▸ **WORK REQUIRED**: Without omitting anything, retype the data that follows.

# COLLECTED MATERIAL start

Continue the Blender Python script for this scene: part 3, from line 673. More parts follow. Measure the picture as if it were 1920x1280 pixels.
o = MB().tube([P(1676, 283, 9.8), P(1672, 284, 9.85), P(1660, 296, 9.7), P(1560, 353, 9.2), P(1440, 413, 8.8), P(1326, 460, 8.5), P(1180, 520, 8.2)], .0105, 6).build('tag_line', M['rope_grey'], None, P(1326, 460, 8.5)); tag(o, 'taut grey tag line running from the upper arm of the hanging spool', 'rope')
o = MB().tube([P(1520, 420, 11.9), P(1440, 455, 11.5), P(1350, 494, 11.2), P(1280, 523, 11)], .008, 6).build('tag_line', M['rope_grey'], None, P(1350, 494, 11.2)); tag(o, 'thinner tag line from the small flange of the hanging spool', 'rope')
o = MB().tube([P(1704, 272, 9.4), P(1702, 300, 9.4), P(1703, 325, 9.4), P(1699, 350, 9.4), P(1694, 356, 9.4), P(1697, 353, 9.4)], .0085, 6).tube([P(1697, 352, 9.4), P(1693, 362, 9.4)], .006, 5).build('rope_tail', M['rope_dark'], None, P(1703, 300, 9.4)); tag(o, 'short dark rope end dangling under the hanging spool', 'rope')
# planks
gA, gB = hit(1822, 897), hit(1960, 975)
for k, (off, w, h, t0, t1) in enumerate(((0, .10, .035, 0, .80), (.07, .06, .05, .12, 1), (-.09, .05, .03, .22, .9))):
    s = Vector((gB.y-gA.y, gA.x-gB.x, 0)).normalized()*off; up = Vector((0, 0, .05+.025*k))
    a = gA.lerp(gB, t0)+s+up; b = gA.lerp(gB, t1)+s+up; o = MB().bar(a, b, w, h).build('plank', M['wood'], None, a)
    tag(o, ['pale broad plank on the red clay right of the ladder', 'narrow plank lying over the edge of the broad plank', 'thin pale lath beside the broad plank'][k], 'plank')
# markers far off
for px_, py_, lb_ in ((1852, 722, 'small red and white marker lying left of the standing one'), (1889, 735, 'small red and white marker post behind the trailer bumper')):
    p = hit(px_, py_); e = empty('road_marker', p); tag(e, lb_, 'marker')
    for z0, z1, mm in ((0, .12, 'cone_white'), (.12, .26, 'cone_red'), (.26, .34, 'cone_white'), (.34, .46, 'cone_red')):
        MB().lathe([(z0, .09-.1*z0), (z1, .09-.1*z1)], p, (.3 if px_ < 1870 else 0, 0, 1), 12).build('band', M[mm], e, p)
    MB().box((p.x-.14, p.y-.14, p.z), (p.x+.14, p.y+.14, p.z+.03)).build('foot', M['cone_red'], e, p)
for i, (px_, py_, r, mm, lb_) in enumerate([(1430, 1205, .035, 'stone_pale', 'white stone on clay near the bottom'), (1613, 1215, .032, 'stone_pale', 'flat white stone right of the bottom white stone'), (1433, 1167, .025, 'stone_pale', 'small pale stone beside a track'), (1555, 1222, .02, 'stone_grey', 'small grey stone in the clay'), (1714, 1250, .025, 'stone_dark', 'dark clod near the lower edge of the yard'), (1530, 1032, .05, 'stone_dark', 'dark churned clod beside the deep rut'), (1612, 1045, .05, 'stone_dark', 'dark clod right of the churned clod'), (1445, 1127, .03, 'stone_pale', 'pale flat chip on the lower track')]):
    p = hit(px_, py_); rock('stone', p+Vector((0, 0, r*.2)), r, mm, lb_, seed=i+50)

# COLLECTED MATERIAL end

▸ **OUTPUT FOR THIS EXERCISE**:
Continue the Blender Python script for this scene: part 3, from line 673. More parts follow. Measure the picture as if it were 1920x1280 pixels.
o = MB().tube([P(1676, 283, 9.8), P(1672, 284, 9.85), P(1660, 296, 9.7), P(1560, 353, 9.2), P(1440, 413, 8.8), P(1326, 460, 8.5), P(1180, 520, 8.2)], .0105, 6).build('tag_line', M['rope_grey'], None, P(1326, 460, 8.5)); tag(o, 'taut grey tag line running from the upper arm of the hanging spool', 'rope')
o = MB().tube([P(1520, 420, 11.9), P(1440, 455, 11.5), P(1350, 494, 11.2), P(1280, 523, 11)], .008, 6).build('tag_line', M['rope_grey'], None, P(1350, 494, 11.2)); tag(o, 'thinner tag line from the small flange of the hanging spool', 'rope')
o = MB().tube([P(1704, 272, 9.4), P(1702, 300, 9.4), P(1703, 325, 9.4), P(1699, 350, 9.4), P(1694, 356, 9.4), P(1697, 353, 9.4)], .0085, 6).tube([P(1697, 352, 9.4), P(1693, 362, 9.4)], .006, 5).build('rope_tail', M['rope_dark'], None, P(1703, 300, 9.4)); tag(o, 'short dark rope end dangling under the hanging spool', 'rope')
# planks
gA, gB = hit(1822, 897), hit(1960, 975)
for k, (off, w, h, t0, t1) in enumerate(((0, .10, .035, 0, .80), (.07, .06, .05, .12, 1), (-.09, .05, .03, .22, .9))):
    s = Vector((gB.y-gA.y, gA.x-gB.x, 0)).normalized()*off; up = Vector((0, 0, .05+.025*k))
    a = gA.lerp(gB, t0)+s+up; b = gA.lerp(gB, t1)+s+up; o = MB().bar(a, b, w, h).build('plank', M['wood'], None, a)
    tag(o, ['pale broad plank on the red clay right of the ladder', 'narrow plank lying over the edge of the broad plank', 'thin pale lath beside the broad plank'][k], 'plank')
# markers far off
for px_, py_, lb_ in ((1852, 722, 'small red and white marker lying left of the standing one'), (1889, 735, 'small red and white marker post behind the trailer bumper')):
    p = hit(px_, py_); e = empty('road_marker', p); tag(e, lb_, 'marker')
    for z0, z1, mm in ((0, .12, 'cone_white'), (.12, .26, 'cone_red'), (.26, .34, 'cone_white'), (.34, .46, 'cone_red')):
        MB().lathe([(z0, .09-.1*z0), (z1, .09-.1*z1)], p, (.3 if px_ < 1870 else 0, 0, 1), 12).build('band', M[mm], e, p)
    MB().box((p.x-.14, p.y-.14, p.z), (p.x+.14, p.y+.14, p.z+.03)).build('foot', M['cone_red'], e, p)
for i, (px_, py_, r, mm, lb_) in enumerate([(1430, 1205, .035, 'stone_pale', 'white stone on clay near the bottom'), (1613, 1215, .032, 'stone_pale', 'flat white stone right of the bottom white stone'), (1433, 1167, .025, 'stone_pale', 'small pale stone beside a track'), (1555, 1222, .02, 'stone_grey', 'small grey stone in the clay'), (1714, 1250, .025, 'stone_dark', 'dark clod near the lower edge of the yard'), (1530, 1032, .05, 'stone_dark', 'dark churned clod beside the deep rut'), (1612, 1045, .05, 'stone_dark', 'dark clod right of the churned clod'), (1445, 1127, .03, 'stone_pale', 'pale flat chip on the lower track')]):
    p = hit(px_, py_); rock('stone', p+Vector((0, 0, r*.2)), r, mm, lb_, seed=i+50)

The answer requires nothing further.